Let$\newcommand\leg[2]{\left(\frac{#1}{#2}\right)}$ $\leg ap$ denote the Legendre symbol. In all cases $a=4$. and $p$ takes values of different odd prime numbers $p$.
For $p=5$: $\leg 45$ -> $4^{(5-1)/2} \equiv1$
For $p=7$: $\leg 47$ -> $4^{(7-1)/2} \equiv1$
We can keep going on and testing different primes in Legendre symbol as long as they keep being congruent to $1$.
but how can we say $\leg4p\equiv1$ for any prime $p$.
The$\newcommand\leg[2]{\left(\frac{#1}{#2}\right)}\newcommand\ifs{\text{if }}\newcommand\qr{\text{quadratic residue}}$ Legendre-symbol $\leg ap$ is defined as $$\leg ap=\begin{cases} 1&\ifs a \text{ is a }\qr\bmod p\\ -1&\ifs a \text{ is not a }\qr\bmod p\\ 0&\ifs p\mid a. \end{cases}$$ Euler's Criterion tells us that $$\leg ap\equiv a^{(p-1)/2}\pmod p.$$
What you were doing is applying Euler's criterion.

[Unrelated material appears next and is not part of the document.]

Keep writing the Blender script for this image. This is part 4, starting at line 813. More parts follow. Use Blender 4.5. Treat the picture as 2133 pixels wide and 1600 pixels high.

Because $4$ is a quadratic residue modulo every prime ($4$ is even a square) you're consistently getting $1$.
Note: the fact that $4$ is a square allows for an easier explanation why $4^{(p-1)/2}\equiv1\pmod p$ for every odd prime. We have $$4^{(p-1)/2}=2^{p-1}\equiv1\pmod p$$ by Fermat's little theorem.
(This is essentially how one direction of the equivalence in Euler's criterion is proved: if $a\equiv b^2$, then $a^{(p-1)/2}\equiv b^{p-1}\equiv1$.)